=== Dataset section ===
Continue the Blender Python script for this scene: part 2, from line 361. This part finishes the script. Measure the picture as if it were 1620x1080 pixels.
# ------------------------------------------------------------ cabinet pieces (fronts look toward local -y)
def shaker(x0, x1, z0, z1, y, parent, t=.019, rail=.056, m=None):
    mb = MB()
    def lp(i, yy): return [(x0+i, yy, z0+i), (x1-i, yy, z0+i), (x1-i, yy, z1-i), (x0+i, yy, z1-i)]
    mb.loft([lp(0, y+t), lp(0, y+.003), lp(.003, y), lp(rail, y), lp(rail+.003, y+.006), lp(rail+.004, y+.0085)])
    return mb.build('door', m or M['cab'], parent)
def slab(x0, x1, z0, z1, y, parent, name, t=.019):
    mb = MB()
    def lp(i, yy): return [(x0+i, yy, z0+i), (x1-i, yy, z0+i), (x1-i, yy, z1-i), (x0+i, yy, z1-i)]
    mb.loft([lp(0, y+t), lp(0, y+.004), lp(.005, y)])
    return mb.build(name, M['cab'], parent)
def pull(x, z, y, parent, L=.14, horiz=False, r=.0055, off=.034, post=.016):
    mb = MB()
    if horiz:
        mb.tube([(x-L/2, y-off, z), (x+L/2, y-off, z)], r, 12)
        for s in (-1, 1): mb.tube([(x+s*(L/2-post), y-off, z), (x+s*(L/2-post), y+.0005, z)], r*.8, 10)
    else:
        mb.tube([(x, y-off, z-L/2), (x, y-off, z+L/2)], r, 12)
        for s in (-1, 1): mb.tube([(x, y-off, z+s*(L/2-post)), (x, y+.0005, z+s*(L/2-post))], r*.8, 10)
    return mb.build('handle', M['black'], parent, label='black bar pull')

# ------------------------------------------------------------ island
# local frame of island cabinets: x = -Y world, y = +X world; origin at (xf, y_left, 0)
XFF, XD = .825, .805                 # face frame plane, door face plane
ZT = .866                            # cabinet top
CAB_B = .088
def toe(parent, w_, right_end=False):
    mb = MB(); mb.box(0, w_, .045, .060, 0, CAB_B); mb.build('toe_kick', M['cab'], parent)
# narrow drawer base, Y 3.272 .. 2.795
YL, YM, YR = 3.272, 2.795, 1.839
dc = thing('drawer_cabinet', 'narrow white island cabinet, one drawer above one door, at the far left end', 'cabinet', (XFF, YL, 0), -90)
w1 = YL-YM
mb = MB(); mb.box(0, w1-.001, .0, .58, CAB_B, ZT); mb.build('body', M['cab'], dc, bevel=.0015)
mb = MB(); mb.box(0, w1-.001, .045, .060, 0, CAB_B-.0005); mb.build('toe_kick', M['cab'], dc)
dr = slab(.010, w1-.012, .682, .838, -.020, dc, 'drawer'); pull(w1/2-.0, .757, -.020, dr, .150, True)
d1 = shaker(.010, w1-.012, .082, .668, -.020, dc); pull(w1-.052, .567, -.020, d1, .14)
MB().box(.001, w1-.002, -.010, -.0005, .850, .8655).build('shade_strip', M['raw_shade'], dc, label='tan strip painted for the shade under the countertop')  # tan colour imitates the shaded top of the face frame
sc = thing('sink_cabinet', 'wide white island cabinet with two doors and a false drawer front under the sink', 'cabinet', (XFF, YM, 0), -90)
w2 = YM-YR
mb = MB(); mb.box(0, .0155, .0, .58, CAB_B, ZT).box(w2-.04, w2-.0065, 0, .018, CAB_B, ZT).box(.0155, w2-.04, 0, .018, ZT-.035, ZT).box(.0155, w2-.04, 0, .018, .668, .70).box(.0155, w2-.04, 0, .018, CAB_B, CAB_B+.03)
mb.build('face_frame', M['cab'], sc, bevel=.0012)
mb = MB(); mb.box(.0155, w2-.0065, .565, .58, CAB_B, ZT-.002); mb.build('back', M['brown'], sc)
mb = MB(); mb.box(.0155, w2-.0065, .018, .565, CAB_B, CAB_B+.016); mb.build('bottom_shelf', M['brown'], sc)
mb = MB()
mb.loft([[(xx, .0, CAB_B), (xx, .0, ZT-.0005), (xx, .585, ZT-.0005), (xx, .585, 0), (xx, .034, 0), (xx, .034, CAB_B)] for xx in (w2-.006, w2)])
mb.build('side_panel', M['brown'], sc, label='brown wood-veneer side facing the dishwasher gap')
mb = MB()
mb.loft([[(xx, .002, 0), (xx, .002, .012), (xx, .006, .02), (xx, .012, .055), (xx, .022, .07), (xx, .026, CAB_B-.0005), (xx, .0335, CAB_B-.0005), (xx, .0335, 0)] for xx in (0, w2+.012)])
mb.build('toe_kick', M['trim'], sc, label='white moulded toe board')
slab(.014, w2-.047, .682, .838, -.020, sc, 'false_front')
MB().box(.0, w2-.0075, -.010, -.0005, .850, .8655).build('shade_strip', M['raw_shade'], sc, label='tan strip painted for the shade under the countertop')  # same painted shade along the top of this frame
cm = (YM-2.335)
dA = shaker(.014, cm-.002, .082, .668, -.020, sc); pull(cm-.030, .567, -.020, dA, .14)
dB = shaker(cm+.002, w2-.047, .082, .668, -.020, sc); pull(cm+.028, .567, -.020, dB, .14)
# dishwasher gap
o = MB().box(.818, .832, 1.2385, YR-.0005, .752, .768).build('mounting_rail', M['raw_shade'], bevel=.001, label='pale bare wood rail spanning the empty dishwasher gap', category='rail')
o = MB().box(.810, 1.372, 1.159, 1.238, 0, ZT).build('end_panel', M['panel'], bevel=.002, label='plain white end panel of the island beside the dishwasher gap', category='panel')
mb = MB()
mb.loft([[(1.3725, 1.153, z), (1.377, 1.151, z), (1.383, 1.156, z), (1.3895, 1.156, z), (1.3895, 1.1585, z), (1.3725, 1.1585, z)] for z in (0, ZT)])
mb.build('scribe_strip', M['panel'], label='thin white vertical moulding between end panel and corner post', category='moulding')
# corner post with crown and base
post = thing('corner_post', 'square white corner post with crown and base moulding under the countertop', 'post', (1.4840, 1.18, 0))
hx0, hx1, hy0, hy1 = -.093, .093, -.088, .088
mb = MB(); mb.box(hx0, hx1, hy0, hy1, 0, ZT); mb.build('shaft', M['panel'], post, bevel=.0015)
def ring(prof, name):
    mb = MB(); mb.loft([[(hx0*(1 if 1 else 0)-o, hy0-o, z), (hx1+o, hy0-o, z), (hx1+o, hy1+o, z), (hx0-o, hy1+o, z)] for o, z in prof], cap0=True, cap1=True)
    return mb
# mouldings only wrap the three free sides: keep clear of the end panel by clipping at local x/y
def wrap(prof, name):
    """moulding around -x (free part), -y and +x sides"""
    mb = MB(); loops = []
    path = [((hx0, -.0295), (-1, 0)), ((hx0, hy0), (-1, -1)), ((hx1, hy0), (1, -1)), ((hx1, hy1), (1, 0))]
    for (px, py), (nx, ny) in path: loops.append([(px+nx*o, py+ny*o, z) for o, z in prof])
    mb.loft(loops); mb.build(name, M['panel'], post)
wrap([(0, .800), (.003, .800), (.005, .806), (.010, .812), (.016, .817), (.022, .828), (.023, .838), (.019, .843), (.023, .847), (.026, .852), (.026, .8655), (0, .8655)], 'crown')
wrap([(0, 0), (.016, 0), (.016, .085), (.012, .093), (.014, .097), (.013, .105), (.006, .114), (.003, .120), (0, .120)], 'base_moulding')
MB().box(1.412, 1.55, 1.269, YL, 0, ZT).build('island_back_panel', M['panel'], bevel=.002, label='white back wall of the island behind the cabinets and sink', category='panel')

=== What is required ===
Copy all of the data. Keep every word exactly as it is.

=== Task answer ===
Continue the Blender Python script for this scene: part 2, from line 361. This part finishes the script. Measure the picture as if it were 1620x1080 pixels.
# ------------------------------------------------------------ cabinet pieces (fronts look toward local -y)
def shaker(x0, x1, z0, z1, y, parent, t=.019, rail=.056, m=None):
    mb = MB()
    def lp(i, yy): return [(x0+i, yy, z0+i), (x1-i, yy, z0+i), (x1-i, yy, z1-i), (x0+i, yy, z1-i)]
    mb.loft([lp(0, y+t), lp(0, y+.003), lp(.003, y), lp(rail, y), lp(rail+.003, y+.006), lp(rail+.004, y+.0085)])
    return mb.build('door', m or M['cab'], parent)
def slab(x0, x1, z0, z1, y, parent, name, t=.019):
    mb = MB()
    def lp(i, yy): return [(x0+i, yy, z0+i), (x1-i, yy, z0+i), (x1-i, yy, z1-i), (x0+i, yy, z1-i)]
    mb.loft([lp(0, y+t), lp(0, y+.004), lp(.005, y)])
    return mb.build(name, M['cab'], parent)
def pull(x, z, y, parent, L=.14, horiz=False, r=.0055, off=.034, post=.016):
    mb = MB()
    if horiz:
        mb.tube([(x-L/2, y-off, z), (x+L/2, y-off, z)], r, 12)
        for s in (-1, 1): mb.tube([(x+s*(L/2-post), y-off, z), (x+s*(L/2-post), y+.0005, z)], r*.8, 10)
    else:
        mb.tube([(x, y-off, z-L/2), (x, y-off, z+L/2)], r, 12)
        for s in (-1, 1): mb.tube([(x, y-off, z+s*(L/2-post)), (x, y+.0005, z+s*(L/2-post))], r*.8, 10)
    return mb.build('handle', M['black'], parent, label='black bar pull')

# ------------------------------------------------------------ island
# local frame of island cabinets: x = -Y world, y = +X world; origin at (xf, y_left, 0)
XFF, XD = .825, .805                 # face frame plane, door face plane
ZT = .866                            # cabinet top
CAB_B = .088
def toe(parent, w_, right_end=False):
    mb = MB(); mb.box(0, w_, .045, .060, 0, CAB_B); mb.build('toe_kick', M['cab'], parent)
# narrow drawer base, Y 3.272 .. 2.795
YL, YM, YR = 3.272, 2.795, 1.839
dc = thing('drawer_cabinet', 'narrow white island cabinet, one drawer above one door, at the far left end', 'cabinet', (XFF, YL, 0), -90)
w1 = YL-YM
mb = MB(); mb.box(0, w1-.001, .0, .58, CAB_B, ZT); mb.build('body', M['cab'], dc, bevel=.0015)
mb = MB(); mb.box(0, w1-.001, .045, .060, 0, CAB_B-.0005); mb.build('toe_kick', M['cab'], dc)
dr = slab(.010, w1-.012, .682, .838, -.020, dc, 'drawer'); pull(w1/2-.0, .757, -.020, dr, .150, True)
d1 = shaker(.010, w1-.012, .082, .668, -.020, dc); pull(w1-.052, .567, -.020, d1, .14)
MB().box(.001, w1-.002, -.010, -.0005, .850, .8655).build('shade_strip', M['raw_shade'], dc, label='tan strip painted for the shade under the countertop')  # tan colour imitates the shaded top of the face frame
sc = thing('sink_cabinet', 'wide white island cabinet with two doors and a false drawer front under the sink', 'cabinet', (XFF, YM, 0), -90)
w2 = YM-YR
mb = MB(); mb.box(0, .0155, .0, .58, CAB_B, ZT).box(w2-.04, w2-.0065, 0, .018, CAB_B, ZT).box(.0155, w2-.04, 0, .018, ZT-.035, ZT).box(.0155, w2-.04, 0, .018, .668, .70).box(.0155, w2-.04, 0, .018, CAB_B, CAB_B+.03)
mb.build('face_frame', M['cab'], sc, bevel=.0012)
mb = MB(); mb.box(.0155, w2-.0065, .565, .58, CAB_B, ZT-.002); mb.build('back', M['brown'], sc)
mb = MB(); mb.box(.0155, w2-.0065, .018, .565, CAB_B, CAB_B+.016); mb.build('bottom_shelf', M['brown'], sc)
mb = MB()
mb.loft([[(xx, .0, CAB_B), (xx, .0, ZT-.0005), (xx, .585, ZT-.0005), (xx, .585, 0), (xx, .034, 0), (xx, .034, CAB_B)] for xx in (w2-.006, w2)])
mb.build('side_panel', M['brown'], sc, label='brown wood-veneer side facing the dishwasher gap')
mb = MB()
mb.loft([[(xx, .002, 0), (xx, .002, .012), (xx, .006, .02), (xx, .012, .055), (xx, .022, .07), (xx, .026, CAB_B-.0005), (xx, .0335, CAB_B-.0005), (xx, .0335, 0)] for xx in (0, w2+.012)])
mb.build('toe_kick', M['trim'], sc, label='white moulded toe board')
slab(.014, w2-.047, .682, .838, -.020, sc, 'false_front')
MB().box(.0, w2-.0075, -.010, -.0005, .850, .8655).build('shade_strip', M['raw_shade'], sc, label='tan strip painted for the shade under the countertop')  # same painted shade along the top of this frame
cm = (YM-2.335)
dA = shaker(.014, cm-.002, .082, .668, -.020, sc); pull(cm-.030, .567, -.020, dA, .14)
dB = shaker(cm+.002, w2-.047, .082, .668, -.020, sc); pull(cm+.028, .567, -.020, dB, .14)
# dishwasher gap
o = MB().box(.818, .832, 1.2385, YR-.0005, .752, .768).build('mounting_rail', M['raw_shade'], bevel=.001, label='pale bare wood rail spanning the empty dishwasher gap', category='rail')
o = MB().box(.810, 1.372, 1.159, 1.238, 0, ZT).build('end_panel', M['panel'], bevel=.002, label='plain white end panel of the island beside the dishwasher gap', category='panel')
mb = MB()
mb.loft([[(1.3725, 1.153, z), (1.377, 1.151, z), (1.383, 1.156, z), (1.3895, 1.156, z), (1.3895, 1.1585, z), (1.3725, 1.1585, z)] for z in (0, ZT)])
mb.build('scribe_strip', M['panel'], label='thin white vertical moulding between end panel and corner post', category='moulding')
# corner post with crown and base
post = thing('corner_post', 'square white corner post with crown and base moulding under the countertop', 'post', (1.4840, 1.18, 0))
hx0, hx1, hy0, hy1 = -.093, .093, -.088, .088
mb = MB(); mb.box(hx0, hx1, hy0, hy1, 0, ZT); mb.build('shaft', M['panel'], post, bevel=.0015)
def ring(prof, name):
    mb = MB(); mb.loft([[(hx0*(1 if 1 else 0)-o, hy0-o, z), (hx1+o, hy0-o, z), (hx1+o, hy1+o, z), (hx0-o, hy1+o, z)] for o, z in prof], cap0=True, cap1=True)
    return mb
# mouldings only wrap the three free sides: keep clear of the end panel by clipping at local x/y
def wrap(prof, name):
    """moulding around -x (free part), -y and +x sides"""
    mb = MB(); loops = []
    path = [((hx0, -.0295), (-1, 0)), ((hx0, hy0), (-1, -1)), ((hx1, hy0), (1, -1)), ((hx1, hy1), (1, 0))]
    for (px, py), (nx, ny) in path: loops.append([(px+nx*o, py+ny*o, z) for o, z in prof])
    mb.loft(loops); mb.build(name, M['panel'], post)
wrap([(0, .800), (.003, .800), (.005, .806), (.010, .812), (.016, .817), (.022, .828), (.023, .838), (.019, .843), (.023, .847), (.026, .852), (.026, .8655), (0, .8655)], 'crown')
wrap([(0, 0), (.016, 0), (.016, .085), (.012, .093), (.014, .097), (.013, .105), (.006, .114), (.003, .120), (0, .120)], 'base_moulding')
MB().box(1.412, 1.55, 1.269, YL, 0, ZT).build('island_back_panel', M['panel'], bevel=.002, label='white back wall of the island behind the cabinets and sink', category='panel')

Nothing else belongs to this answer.